We recognise the Butchulla People as the traditional owners of K’gari (formerly Fraser Island), the land on which we operate. Having worked alongside the Butchulla Aboriginal Corporation (BAC) for several years, we respect the reinstatement of the traditional name, K’gari, which was announced by the Queensland Government in June 2023.

We believe the deep meaning behind K’gari is a perfect reflection of the rich Australian culture and the diverse and unique ecosystem of this beautiful island. To maintain our long-standing connection and respect for the land and its people, we look to the future and embrace the return of the traditional name.

The Butchulla People

The Butchulla People have cared for the land, sea, flora and fauna of K’gari for an estimated 20,000 years and their connection to the island and her creation story has been passed down for generations. 

The name K'gari, (pronounced 'GUR-rie' or 'Gurri') is part of the story that explains the name of a beautiful white spirit that was sent down from the sky by the god Beiral, to help his messenger Yindingie create land for the people. While helping, K’gari fell in love with the land they’d created and decided to rest there forever.

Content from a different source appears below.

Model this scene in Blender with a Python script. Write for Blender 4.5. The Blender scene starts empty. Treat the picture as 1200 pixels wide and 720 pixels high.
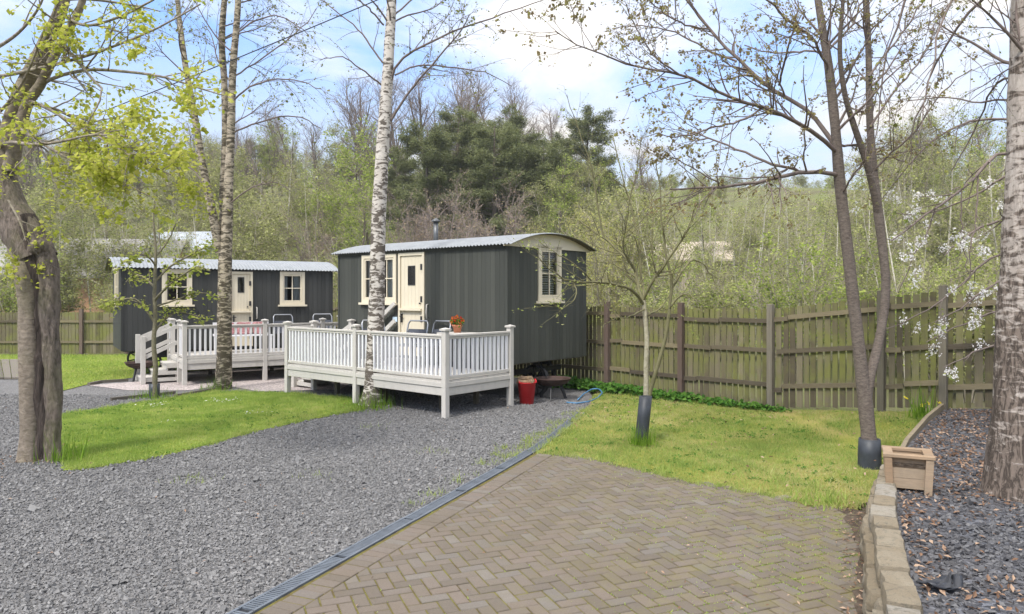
import bpy, bmesh, math, random
import numpy as np
from mathutils import Vector, Matrix

random.seed(7)
rng = np.random.default_rng(7)
SC = bpy.context.scene
COL = SC.collection
R = math.radians

# ------------------------------------------------------------------ camera
CAM_H = 2.0
F, CX, HY = 851.0, 600.0, 345.0          # measured from the photograph: focal length, centre, horizon
cam_d = bpy.data.cameras.new("camera")
cam_d.sensor_width = 36.0
cam_d.lens = F / 1200.0 * 36.0
cam_d.shift_y = -15.0 / 1200.0
cam_d.clip_start = 0.05
cam_d.clip_end = 2000.0
cam = bpy.data.objects.new("camera", cam_d)
COL.objects.link(cam)
cam.location = (0, 0, CAM_H)
cam.rotation_euler = (R(90), 0, 0)
SC.camera = cam

# ------------------------------------------------------------------ world, sun, exposure
SUN_EL, SUN_ROT = 50.0, 215.0            # soft high light from behind the camera, to the left
world = bpy.data.worlds.new("World")
SC.world = world
world.use_nodes = True
wn = world.node_tree
wn.nodes.clear()
def wnode(t, **k):
    n = wn.nodes.new(t)
    for a, v in k.items():
        setattr(n, a, v)
    return n
w_out = wnode("ShaderNodeOutputWorld")
w_bg = wnode("ShaderNodeBackground")
w_bg.inputs["Strength"].default_value = 0.112
w_sky = wnode("ShaderNodeTexSky", sky_type='NISHITA', sun_disc=False)
w_sky.sun_elevation = R(SUN_EL)
w_sky.sun_rotation = R(SUN_ROT)
w_sky.air_density = 1.0
w_sky.dust_density = 0.6
w_sky.ozone_density = 1.5
w_tc = wnode("ShaderNodeTexCoord")
w_sep = wnode("ShaderNodeSeparateXYZ")
wn.links.new(w_tc.outputs["Generated"], w_sep.inputs[0])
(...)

The lakes on the land were created so K’gari can look up to the heavens, thick flora was made to clothe her, and animals were born to keep her company. To the Butchulla People, K’gari is beautiful – “She is our Mother.” “She provides food, water, and shelter and in return we protect and preserve her, as per the 3 lores that Yindingie gave us.”

The Three Lores

The Butchulla cultural connection with K’gari is guided by 3 lores.

1. What is good for the land must come first.

Historically, hunters only took what was necessary for food, aware that animals found on the island could die out if hunted excessively. Even today, scarce resources are protected, often using the totem system which can forbid the use of certain items.

2. Do not take or touch anything that does not belong to you.

Respect for the rights of others has always been integral to the Butchulla way of life and this respect extends to the plants and animals that provide for the people.

3. If you have plenty you must share

Each winter, as certain fish (particularly tailor and mullet) arrived in waters around the island, people from other language groups trod established pathways looking to share this bounty. They sought permission from Elders, or were invited by them, to cross the Great Sandy Strait and enter Butchulla land on the western side of the island. Numbers would swell from around 400 people to a couple of thousand throughout the season. Visitors were always made welcome, as sharing was a way of life.

K’gari Pronunciation


Returning the name of the world’s largest sand island represents a profound shift towards recognising and honouring the enduring connection the Traditional Owners of K’gari, the Butchulla People, have with country.

This important chapter in the island’s 750,000-year history has been a long time coming for the Butchulla People, who in 2021 made a successful bid to change the World Heritage Area name from Fraser Island World Heritage Area to K’gari (Fraser Island) World Heritage Area.  

Throughout 2022, the Department of Resources (the lead agency responsible for place naming) consulted with First Nations People and Traditional Owners, local governments and emergency and postal services. Nearly 6,000 submissions were received during this public consultation, making it the largest place name consultation undertaken in Queensland.

On 7 June 2023, a ceremony was held on the island to celebrate the official name change to K’gari from Fraser Island.